[Collected data]:
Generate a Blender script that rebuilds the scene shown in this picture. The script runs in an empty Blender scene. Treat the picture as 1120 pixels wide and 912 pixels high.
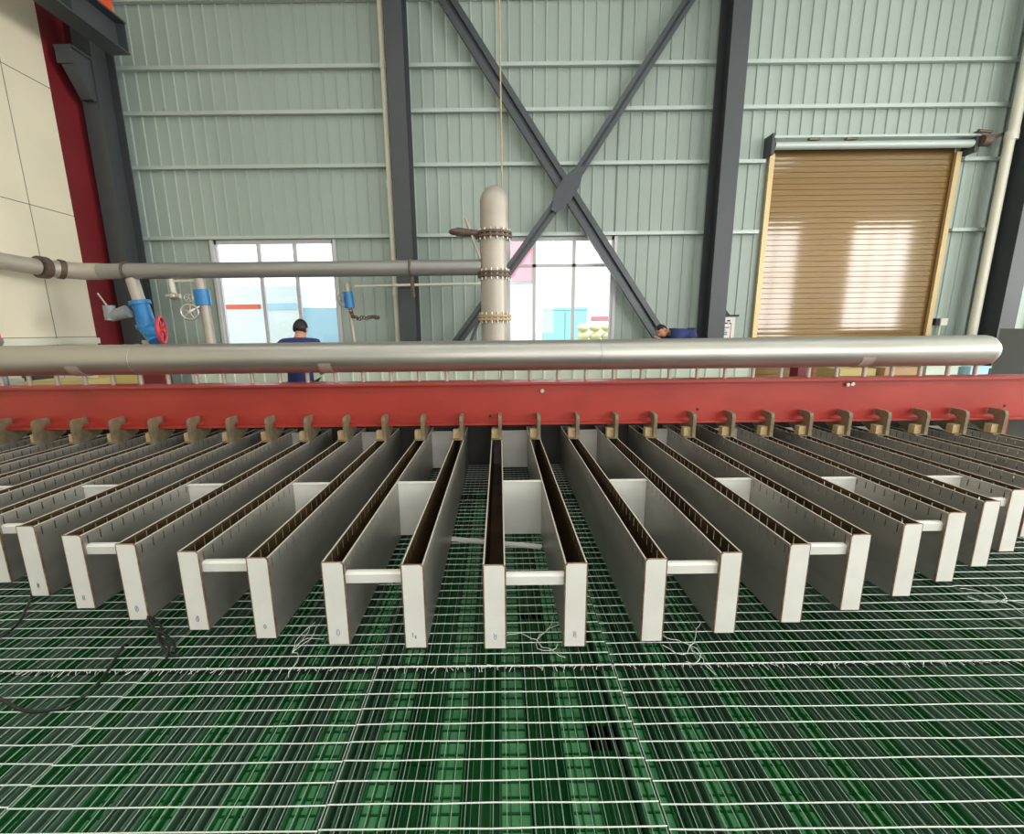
import bpy, math, random
from mathutils import Vector, Matrix
random.seed(7)
SC = bpy.context.scene
COL = SC.collection
R = math.radians

def lin(c):
    return tuple(((v/255)/12.92 if v/255 <= .04045 else ((v/255+.055)/1.055)**2.4) for v in c) + (1,)

# ------------------------------------------------------------------ camera, world, lights, exposure
ZC = 1.5
cam_data = bpy.data.cameras.new('camera')
cam = bpy.data.objects.new('camera', cam_data); COL.objects.link(cam)
cam.location = (0, 0, ZC)
PITCH, ROLL = R(11.2), R(0.63)
cam.matrix_world = (Matrix.Translation((0, 0, ZC)) @ Matrix.Rotation(R(90)-PITCH, 4, 'X') @ Matrix.Rotation(-ROLL, 4, 'Z'))
cam_data.sensor_width = 36; cam_data.lens = 480*36/1120
cam_data.shift_x = 13/1120; cam_data.clip_start = .05
SC.camera = cam

SC.view_settings.view_transform = 'Standard'; SC.view_settings.look = 'None'
SC.view_settings.gamma = 1; SC.view_settings.use_curve_mapping = False
SC.view_settings.exposure = -0.15

W = bpy.data.worlds.new('sky'); SC.world = W; W.use_nodes = True
W.node_tree.nodes['Background'].inputs[0].default_value = (.86, .94, 1, 1)
W.node_tree.nodes['Background'].inputs[1].default_value = 3.0

def sun(rot, e):
    d = bpy.data.lights.new('sun', 'SUN'); d.energy = e; d.angle = R(2); d.color = (1, .95, .88)
    o = bpy.data.objects.new('sun', d); o.rotation_euler = rot; COL.objects.link(o)
sun((R(48), 0, R(25)), 6.0)

def area(name, loc, rot, sx, sy, e, col=(1, 1, 1)):
    d = bpy.data.lights.new(name, 'AREA'); d.shape = 'RECTANGLE'; d.size = sx; d.size_y = sy
    d.energy = e; d.color = col
    o = bpy.data.objects.new(name, d); o.location = loc; o.rotation_euler = rot; COL.objects.link(o)
    return o
# translucent roof lights (daylight) and the tall windows of the opposite wall
for i, y in enumerate((-2.5, 3.2)):
    area('roof_daylight', (3, y, 8.75), (0, 0, 0), 20, 1.2, 340, (1, .985, .95))
WINX = [(-7.0, -3.6), (-.6, 3.0), (6.0, 9.6), (12.2, 15.8), (18.6, 21.7)]
area('window_or_fill_light', (25.9, 4.0, 4.2), (0, R(90), 0), 5.6, 8, 3600, (1, .97, .93))  # unseen fill lamp on the right, added to brighten the left wall
for (a, b), en in zip(WINX, (70, 300, 640, 620, 620)):
    area('window_or_fill_light', ((a+b)/2, -5.72, 3.9), (R(90), 0, 0), b-a, 5.4, en, (1, .98, .96))

# ------------------------------------------------------------------ materials
def mat(name, c, rough=.5, metal=0., var=0., scale=3., bump=0., c2=None, stretch=(1, 1, 1), coat=0., spec=.5, trans=0.):
    m = bpy.data.materials.new(name); m.use_nodes = True
    nt = m.node_tree; b = nt.nodes['Principled BSDF']
    b.inputs['Base Color'].default_value = lin(c); b.inputs['Roughness'].default_value = rough
    b.inputs['Metallic'].default_value = metal; b.inputs['Specular IOR Level'].default_value = spec
    b.inputs['Coat Weight'].default_value = coat
    if var or bump:
        tc = nt.nodes.new('ShaderNodeTexCoord'); mp = nt.nodes.new('ShaderNodeMapping')
        mp.inputs['Scale'].default_value = stretch
        n = nt.nodes.new('ShaderNodeTexNoise'); n.inputs['Scale'].default_value = scale; n.inputs['Detail'].default_value = 5
        nt.links.new(tc.outputs['Object'], mp.inputs[0]); nt.links.new(mp.outputs[0], n.inputs['Vector'])
        if var:
            r = nt.nodes.new('ShaderNodeValToRGB')
            a = lin(c); d = lin(c2) if c2 else tuple(v*(1-var) for v in a[:3])+(1,)
            r.color_ramp.elements[0].color = d; r.color_ramp.elements[0].position = .35
            r.color_ramp.elements[1].color = a; r.color_ramp.elements[1].position = .65
            nt.links.new(n.outputs['Fac'], r.inputs[0]); nt.links.new(r.outputs[0], b.inputs['Base Color'])
            mr = nt.nodes.new('ShaderNodeMapRange'); mr.inputs[3].default_value = rough*.8; mr.inputs[4].default_value = min(1, rough*1.25)
            nt.links.new(n.outputs['Fac'], mr.inputs[0]); nt.links.new(mr.outputs[0], b.inputs['Roughness'])
        if bump:
            bp = nt.nodes.new('ShaderNodeBump'); bp.inputs['Strength'].default_value = bump; bp.inputs['Distance'].default_value = .01
            nt.links.new(n.outputs['Fac'], bp.inputs['Height']); nt.links.new(bp.outputs[0], b.inputs['Normal'])
    if trans:
        t = nt.nodes.new('ShaderNodeBsdfTranslucent'); t.inputs[0].default_value = lin(c)
        mx = nt.nodes.new('ShaderNodeMixShader'); mx.inputs[0].default_value = trans
        nt.links.new(b.outputs[0], mx.inputs[1]); nt.links.new(t.outputs[0], mx.inputs[2])
        nt.links.new(mx.outputs[0], nt.nodes['Material Output'].inputs[0])
    return m

M = {}
M['cladding'] = mat('cladding', (168, 181, 172), .42, 0, .10, .8, stretch=(1, 1, .2))
M['girt'] = mat('girt', (186, 196, 190), .4, .2)
M['beige'] = mat('beige_board', (240, 228, 204), .45, 0, .06, 1.2)
M['seam'] = mat('seam', (120, 116, 104), .8)
M['darkred'] = mat('dark_red_paint', (122, 26, 34), .5, 0, .15, 2)
M['column'] = mat('column_grey', (70, 74, 77), .45, 0, .1, 2)
M['brace'] = mat('brace_grey', (70, 75, 81), .35, 0, .1, 2)
M['red'] = mat('red_oxide_paint', (176, 60, 48), .38, 0, .14, 1.6, c2=(162, 52, 44), stretch=(1, 3, 2))
M['orange'] = mat('orange_paint', (226, 84, 36), .5)
M['steel'] = mat('stainless', (176, 173, 165), .38, .65, .2, 5, stretch=(3, .35, 1.4))
M['steel_edge'] = mat('cut_edge', (214, 206, 192), .5, .35)
M['plate'] = mat('pale_plate', (236, 233, 226), .5, .1, .06, 6)  # paler and more matte than the trough sides
M['weld'] = mat('weld_heat_tint', (156, 126, 106), .5, .4, .3, 40, c2=(120, 84, 66))
M['inner_brown'] = mat('trough_inner_brown', (104, 84, 54), .45, .4, .4, 4, c2=(66, 52, 34))  # darker, browner tone for the trough insides
M['ink'] = mat('blue_ink', (70, 96, 128), .7)
M['pipe'] = mat('brushed_pipe', (184, 180, 172), .4, .8, .12, 4, stretch=(.25, 2, 2))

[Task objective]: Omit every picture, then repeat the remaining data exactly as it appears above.

[Final result]:
Generate a Blender script that rebuilds the scene shown in this picture. The script runs in an empty Blender scene. Treat the picture as 1120 pixels wide and 912 pixels high.
import bpy, math, random
from mathutils import Vector, Matrix
random.seed(7)
SC = bpy.context.scene
COL = SC.collection
R = math.radians

def lin(c):
    return tuple(((v/255)/12.92 if v/255 <= .04045 else ((v/255+.055)/1.055)**2.4) for v in c) + (1,)

# ------------------------------------------------------------------ camera, world, lights, exposure
ZC = 1.5
cam_data = bpy.data.cameras.new('camera')
cam = bpy.data.objects.new('camera', cam_data); COL.objects.link(cam)
cam.location = (0, 0, ZC)
PITCH, ROLL = R(11.2), R(0.63)
cam.matrix_world = (Matrix.Translation((0, 0, ZC)) @ Matrix.Rotation(R(90)-PITCH, 4, 'X') @ Matrix.Rotation(-ROLL, 4, 'Z'))
cam_data.sensor_width = 36; cam_data.lens = 480*36/1120
cam_data.shift_x = 13/1120; cam_data.clip_start = .05
SC.camera = cam

SC.view_settings.view_transform = 'Standard'; SC.view_settings.look = 'None'
SC.view_settings.gamma = 1; SC.view_settings.use_curve_mapping = False
SC.view_settings.exposure = -0.15

W = bpy.data.worlds.new('sky'); SC.world = W; W.use_nodes = True
W.node_tree.nodes['Background'].inputs[0].default_value = (.86, .94, 1, 1)
W.node_tree.nodes['Background'].inputs[1].default_value = 3.0

def sun(rot, e):
    d = bpy.data.lights.new('sun', 'SUN'); d.energy = e; d.angle = R(2); d.color = (1, .95, .88)
    o = bpy.data.objects.new('sun', d); o.rotation_euler = rot; COL.objects.link(o)
sun((R(48), 0, R(25)), 6.0)

def area(name, loc, rot, sx, sy, e, col=(1, 1, 1)):
    d = bpy.data.lights.new(name, 'AREA'); d.shape = 'RECTANGLE'; d.size = sx; d.size_y = sy
    d.energy = e; d.color = col
    o = bpy.data.objects.new(name, d); o.location = loc; o.rotation_euler = rot; COL.objects.link(o)
    return o
# translucent roof lights (daylight) and the tall windows of the opposite wall
for i, y in enumerate((-2.5, 3.2)):
    area('roof_daylight', (3, y, 8.75), (0, 0, 0), 20, 1.2, 340, (1, .985, .95))
WINX = [(-7.0, -3.6), (-.6, 3.0), (6.0, 9.6), (12.2, 15.8), (18.6, 21.7)]
area('window_or_fill_light', (25.9, 4.0, 4.2), (0, R(90), 0), 5.6, 8, 3600, (1, .97, .93))  # unseen fill lamp on the right, added to brighten the left wall
for (a, b), en in zip(WINX, (70, 300, 640, 620, 620)):
    area('window_or_fill_light', ((a+b)/2, -5.72, 3.9), (R(90), 0, 0), b-a, 5.4, en, (1, .98, .96))

# ------------------------------------------------------------------ materials
def mat(name, c, rough=.5, metal=0., var=0., scale=3., bump=0., c2=None, stretch=(1, 1, 1), coat=0., spec=.5, trans=0.):
    m = bpy.data.materials.new(name); m.use_nodes = True
    nt = m.node_tree; b = nt.nodes['Principled BSDF']
    b.inputs['Base Color'].default_value = lin(c); b.inputs['Roughness'].default_value = rough
    b.inputs['Metallic'].default_value = metal; b.inputs['Specular IOR Level'].default_value = spec
    b.inputs['Coat Weight'].default_value = coat
    if var or bump:
        tc = nt.nodes.new('ShaderNodeTexCoord'); mp = nt.nodes.new('ShaderNodeMapping')
        mp.inputs['Scale'].default_value = stretch
        n = nt.nodes.new('ShaderNodeTexNoise'); n.inputs['Scale'].default_value = scale; n.inputs['Detail'].default_value = 5
        nt.links.new(tc.outputs['Object'], mp.inputs[0]); nt.links.new(mp.outputs[0], n.inputs['Vector'])
        if var:
            r = nt.nodes.new('ShaderNodeValToRGB')
            a = lin(c); d = lin(c2) if c2 else tuple(v*(1-var) for v in a[:3])+(1,)
            r.color_ramp.elements[0].color = d; r.color_ramp.elements[0].position = .35
            r.color_ramp.elements[1].color = a; r.color_ramp.elements[1].position = .65
            nt.links.new(n.outputs['Fac'], r.inputs[0]); nt.links.new(r.outputs[0], b.inputs['Base Color'])
            mr = nt.nodes.new('ShaderNodeMapRange'); mr.inputs[3].default_value = rough*.8; mr.inputs[4].default_value = min(1, rough*1.25)
            nt.links.new(n.outputs['Fac'], mr.inputs[0]); nt.links.new(mr.outputs[0], b.inputs['Roughness'])
        if bump:
            bp = nt.nodes.new('ShaderNodeBump'); bp.inputs['Strength'].default_value = bump; bp.inputs['Distance'].default_value = .01
            nt.links.new(n.outputs['Fac'], bp.inputs['Height']); nt.links.new(bp.outputs[0], b.inputs['Normal'])
    if trans:
        t = nt.nodes.new('ShaderNodeBsdfTranslucent'); t.inputs[0].default_value = lin(c)
        mx = nt.nodes.new('ShaderNodeMixShader'); mx.inputs[0].default_value = trans
        nt.links.new(b.outputs[0], mx.inputs[1]); nt.links.new(t.outputs[0], mx.inputs[2])
        nt.links.new(mx.outputs[0], nt.nodes['Material Output'].inputs[0])
    return m

M = {}
M['cladding'] = mat('cladding', (168, 181, 172), .42, 0, .10, .8, stretch=(1, 1, .2))
M['girt'] = mat('girt', (186, 196, 190), .4, .2)
M['beige'] = mat('beige_board', (240, 228, 204), .45, 0, .06, 1.2)
M['seam'] = mat('seam', (120, 116, 104), .8)
M['darkred'] = mat('dark_red_paint', (122, 26, 34), .5, 0, .15, 2)
M['column'] = mat('column_grey', (70, 74, 77), .45, 0, .1, 2)
M['brace'] = mat('brace_grey', (70, 75, 81), .35, 0, .1, 2)
M['red'] = mat('red_oxide_paint', (176, 60, 48), .38, 0, .14, 1.6, c2=(162, 52, 44), stretch=(1, 3, 2))
M['orange'] = mat('orange_paint', (226, 84, 36), .5)
M['steel'] = mat('stainless', (176, 173, 165), .38, .65, .2, 5, stretch=(3, .35, 1.4))
M['steel_edge'] = mat('cut_edge', (214, 206, 192), .5, .35)
M['plate'] = mat('pale_plate', (236, 233, 226), .5, .1, .06, 6)  # paler and more matte than the trough sides
M['weld'] = mat('weld_heat_tint', (156, 126, 106), .5, .4, .3, 40, c2=(120, 84, 66))
M['inner_brown'] = mat('trough_inner_brown', (104, 84, 54), .45, .4, .4, 4, c2=(66, 52, 34))  # darker, browner tone for the trough insides
M['ink'] = mat('blue_ink', (70, 96, 128), .7)
M['pipe'] = mat('brushed_pipe', (184, 180, 172), .4, .8, .12, 4, stretch=(.25, 2, 2))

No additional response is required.